When you make a naive test and boot up the game for 2 minutes then memory is not fragmented and you get no cache misses, and you get overoptimistic benchmark results.
So you play 5 minutes and there's zero cache misses, then the gets and sets could possibly be slower I guess. When you play for a few hours then things are less rosy, and then your instruction count doesn't matter at all because memory is fragmented and the weak spot is fetching data into memory.
So a few guys in a few cases seeminly got much better performance for a few minutes not specified in FPS, but most people even on short runs are not seeing more than 5-10 fps difference. I'm guess if they loaded the same game midway into the game and did the same stuff for about an hour the frame difference would be more like 1-2 FPS most of the time.
So wasting half your CPU time doesn't matter because eventually Skyrim's horrible memory problems will slow the game down more? Impeccable logic.
Furthermore, he said up to 40% improvement. FPS tests in CPU-intense areas show up to 40%. What more do you want?

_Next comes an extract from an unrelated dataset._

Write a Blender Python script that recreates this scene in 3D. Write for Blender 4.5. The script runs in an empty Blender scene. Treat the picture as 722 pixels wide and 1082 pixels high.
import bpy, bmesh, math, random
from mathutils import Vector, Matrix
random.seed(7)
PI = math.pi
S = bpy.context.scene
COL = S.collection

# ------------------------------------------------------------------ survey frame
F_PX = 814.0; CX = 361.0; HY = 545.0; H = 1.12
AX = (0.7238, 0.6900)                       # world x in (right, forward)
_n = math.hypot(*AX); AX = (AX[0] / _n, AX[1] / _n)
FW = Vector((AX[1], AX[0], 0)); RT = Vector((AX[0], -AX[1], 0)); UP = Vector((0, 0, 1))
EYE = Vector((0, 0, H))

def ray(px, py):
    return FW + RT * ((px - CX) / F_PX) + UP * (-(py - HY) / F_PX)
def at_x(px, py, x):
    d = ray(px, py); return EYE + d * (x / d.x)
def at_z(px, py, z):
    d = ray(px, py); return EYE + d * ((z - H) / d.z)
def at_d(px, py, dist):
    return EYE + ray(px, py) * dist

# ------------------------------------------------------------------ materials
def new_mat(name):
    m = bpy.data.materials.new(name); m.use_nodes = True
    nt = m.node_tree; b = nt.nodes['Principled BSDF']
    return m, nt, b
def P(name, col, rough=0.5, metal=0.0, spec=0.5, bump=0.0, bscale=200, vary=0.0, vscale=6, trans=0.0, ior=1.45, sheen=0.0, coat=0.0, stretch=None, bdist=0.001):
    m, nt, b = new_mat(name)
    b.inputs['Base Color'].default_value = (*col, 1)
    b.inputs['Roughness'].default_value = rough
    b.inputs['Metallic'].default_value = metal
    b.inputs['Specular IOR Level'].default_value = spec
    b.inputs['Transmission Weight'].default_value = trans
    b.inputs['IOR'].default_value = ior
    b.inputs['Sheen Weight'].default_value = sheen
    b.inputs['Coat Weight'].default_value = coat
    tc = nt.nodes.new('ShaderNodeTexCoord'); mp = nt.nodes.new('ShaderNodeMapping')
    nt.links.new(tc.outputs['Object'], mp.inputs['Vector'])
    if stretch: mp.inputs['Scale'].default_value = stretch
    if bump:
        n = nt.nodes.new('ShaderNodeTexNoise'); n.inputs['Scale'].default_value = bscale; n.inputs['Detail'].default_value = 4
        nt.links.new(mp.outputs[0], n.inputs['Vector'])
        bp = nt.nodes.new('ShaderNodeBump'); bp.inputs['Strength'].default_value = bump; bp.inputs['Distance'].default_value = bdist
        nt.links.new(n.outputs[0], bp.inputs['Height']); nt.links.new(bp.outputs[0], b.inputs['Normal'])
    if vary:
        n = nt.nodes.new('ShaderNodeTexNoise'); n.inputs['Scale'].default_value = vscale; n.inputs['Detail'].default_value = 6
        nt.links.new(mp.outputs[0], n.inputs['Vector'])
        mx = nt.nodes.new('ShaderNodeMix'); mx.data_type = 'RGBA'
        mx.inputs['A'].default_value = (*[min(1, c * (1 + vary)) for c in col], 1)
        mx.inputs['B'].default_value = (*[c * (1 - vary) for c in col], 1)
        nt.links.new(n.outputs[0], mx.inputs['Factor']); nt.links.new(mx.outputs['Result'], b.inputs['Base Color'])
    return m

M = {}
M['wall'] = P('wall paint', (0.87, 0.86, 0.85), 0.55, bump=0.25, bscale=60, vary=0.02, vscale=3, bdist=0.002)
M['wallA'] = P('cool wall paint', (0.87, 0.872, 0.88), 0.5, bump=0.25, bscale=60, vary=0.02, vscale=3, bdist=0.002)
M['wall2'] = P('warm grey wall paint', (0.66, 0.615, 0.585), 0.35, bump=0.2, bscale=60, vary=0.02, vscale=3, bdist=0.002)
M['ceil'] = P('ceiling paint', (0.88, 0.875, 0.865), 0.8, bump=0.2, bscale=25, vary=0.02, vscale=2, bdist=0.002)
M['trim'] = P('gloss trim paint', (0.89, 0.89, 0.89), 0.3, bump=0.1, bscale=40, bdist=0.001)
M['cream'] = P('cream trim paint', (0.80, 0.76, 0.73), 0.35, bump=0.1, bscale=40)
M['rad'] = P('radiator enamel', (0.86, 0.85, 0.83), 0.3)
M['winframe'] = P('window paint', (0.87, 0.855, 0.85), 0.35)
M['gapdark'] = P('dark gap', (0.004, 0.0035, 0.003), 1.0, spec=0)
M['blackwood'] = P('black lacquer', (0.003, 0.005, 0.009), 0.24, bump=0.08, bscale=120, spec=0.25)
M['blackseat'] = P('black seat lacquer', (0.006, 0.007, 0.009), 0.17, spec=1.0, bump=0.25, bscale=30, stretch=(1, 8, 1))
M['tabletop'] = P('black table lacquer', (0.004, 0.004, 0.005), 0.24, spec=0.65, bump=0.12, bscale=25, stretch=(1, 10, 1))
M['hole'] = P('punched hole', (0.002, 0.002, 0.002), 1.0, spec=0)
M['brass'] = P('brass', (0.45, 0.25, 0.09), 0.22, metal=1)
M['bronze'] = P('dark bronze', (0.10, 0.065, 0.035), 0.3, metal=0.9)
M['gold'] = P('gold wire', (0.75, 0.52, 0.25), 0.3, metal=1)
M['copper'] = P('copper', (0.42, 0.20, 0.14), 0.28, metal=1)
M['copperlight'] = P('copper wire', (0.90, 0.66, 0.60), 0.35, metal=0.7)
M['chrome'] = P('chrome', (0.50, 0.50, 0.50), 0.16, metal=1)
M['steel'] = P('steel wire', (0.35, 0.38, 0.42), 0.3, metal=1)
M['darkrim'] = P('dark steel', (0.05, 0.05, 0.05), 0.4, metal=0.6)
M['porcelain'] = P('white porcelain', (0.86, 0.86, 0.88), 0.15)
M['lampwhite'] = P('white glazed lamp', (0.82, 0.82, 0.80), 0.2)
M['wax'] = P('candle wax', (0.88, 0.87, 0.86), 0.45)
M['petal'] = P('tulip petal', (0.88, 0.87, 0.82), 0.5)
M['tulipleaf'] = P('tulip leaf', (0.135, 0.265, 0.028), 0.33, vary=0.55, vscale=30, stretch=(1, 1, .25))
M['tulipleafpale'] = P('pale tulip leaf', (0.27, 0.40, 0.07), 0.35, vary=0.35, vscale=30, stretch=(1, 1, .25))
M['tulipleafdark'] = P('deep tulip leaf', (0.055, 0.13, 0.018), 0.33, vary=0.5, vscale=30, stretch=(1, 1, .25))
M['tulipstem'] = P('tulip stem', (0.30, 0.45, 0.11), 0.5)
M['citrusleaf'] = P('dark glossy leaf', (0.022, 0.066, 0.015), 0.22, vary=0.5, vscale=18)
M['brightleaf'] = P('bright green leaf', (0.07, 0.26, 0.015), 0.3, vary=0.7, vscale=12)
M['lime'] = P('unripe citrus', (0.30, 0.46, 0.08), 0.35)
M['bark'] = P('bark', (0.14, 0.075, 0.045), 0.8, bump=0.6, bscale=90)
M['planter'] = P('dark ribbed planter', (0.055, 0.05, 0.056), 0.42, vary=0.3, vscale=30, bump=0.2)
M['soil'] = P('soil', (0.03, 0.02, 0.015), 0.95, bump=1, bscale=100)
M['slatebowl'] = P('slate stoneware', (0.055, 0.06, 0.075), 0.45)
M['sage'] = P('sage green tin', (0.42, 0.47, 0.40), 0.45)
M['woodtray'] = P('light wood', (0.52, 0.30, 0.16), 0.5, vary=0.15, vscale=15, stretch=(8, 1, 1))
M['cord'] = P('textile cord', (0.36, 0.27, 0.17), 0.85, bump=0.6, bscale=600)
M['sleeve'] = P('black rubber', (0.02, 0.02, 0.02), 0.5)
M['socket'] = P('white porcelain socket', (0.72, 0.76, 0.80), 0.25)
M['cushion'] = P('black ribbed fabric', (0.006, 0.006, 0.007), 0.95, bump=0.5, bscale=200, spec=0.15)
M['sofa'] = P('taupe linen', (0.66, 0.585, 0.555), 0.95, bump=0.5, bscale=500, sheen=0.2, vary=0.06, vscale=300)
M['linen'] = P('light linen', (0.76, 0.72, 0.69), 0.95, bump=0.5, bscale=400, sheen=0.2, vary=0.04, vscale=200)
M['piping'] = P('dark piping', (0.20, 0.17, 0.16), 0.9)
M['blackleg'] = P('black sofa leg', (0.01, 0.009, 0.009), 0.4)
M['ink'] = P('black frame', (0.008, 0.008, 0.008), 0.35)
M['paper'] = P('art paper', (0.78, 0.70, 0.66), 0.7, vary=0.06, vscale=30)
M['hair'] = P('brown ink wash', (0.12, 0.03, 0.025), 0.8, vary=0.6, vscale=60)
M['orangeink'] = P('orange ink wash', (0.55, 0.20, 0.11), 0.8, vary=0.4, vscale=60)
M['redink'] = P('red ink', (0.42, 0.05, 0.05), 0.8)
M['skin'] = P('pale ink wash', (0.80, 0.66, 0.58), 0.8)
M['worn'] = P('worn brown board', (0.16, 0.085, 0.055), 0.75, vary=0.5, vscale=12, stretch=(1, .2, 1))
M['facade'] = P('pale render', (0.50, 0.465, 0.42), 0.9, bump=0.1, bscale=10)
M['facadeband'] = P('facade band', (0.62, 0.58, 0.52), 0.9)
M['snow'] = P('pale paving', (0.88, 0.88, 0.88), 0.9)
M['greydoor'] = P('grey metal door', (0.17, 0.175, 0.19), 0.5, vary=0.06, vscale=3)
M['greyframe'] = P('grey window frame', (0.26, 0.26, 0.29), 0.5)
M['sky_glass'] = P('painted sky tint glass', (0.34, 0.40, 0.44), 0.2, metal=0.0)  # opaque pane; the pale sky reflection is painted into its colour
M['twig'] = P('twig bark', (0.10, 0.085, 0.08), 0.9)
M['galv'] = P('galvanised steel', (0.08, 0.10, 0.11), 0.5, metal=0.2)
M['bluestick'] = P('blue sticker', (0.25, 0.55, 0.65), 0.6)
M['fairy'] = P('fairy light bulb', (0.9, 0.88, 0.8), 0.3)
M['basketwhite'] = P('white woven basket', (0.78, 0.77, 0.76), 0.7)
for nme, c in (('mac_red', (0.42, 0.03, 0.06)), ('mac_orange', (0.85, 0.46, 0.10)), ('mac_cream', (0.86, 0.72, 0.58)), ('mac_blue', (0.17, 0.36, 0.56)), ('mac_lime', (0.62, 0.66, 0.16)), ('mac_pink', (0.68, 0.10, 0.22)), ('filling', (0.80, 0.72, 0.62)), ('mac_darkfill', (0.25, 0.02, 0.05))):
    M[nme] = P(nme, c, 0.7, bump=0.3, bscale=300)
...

Wunderpurps said:With the optimization, what can I say. I know for a fact you won't get any SSE instructions from your own code without writing them out yourself. When I run non graphics code I only get about 30% speedup compared to full debug mode, and the only option that does much aside from removing debug data is inlining.
The ability of the compiler to improve your code is inversely proportional to your ability to write good code in the first place.
For graphics code it all depends on what your app is doing but hopefully if you are a decent programmer with a decent engine you are only CPU bound when you have legitimate reason, such as calculating a bunch of paths.
OK, can we get back to talking about Bethesda's code?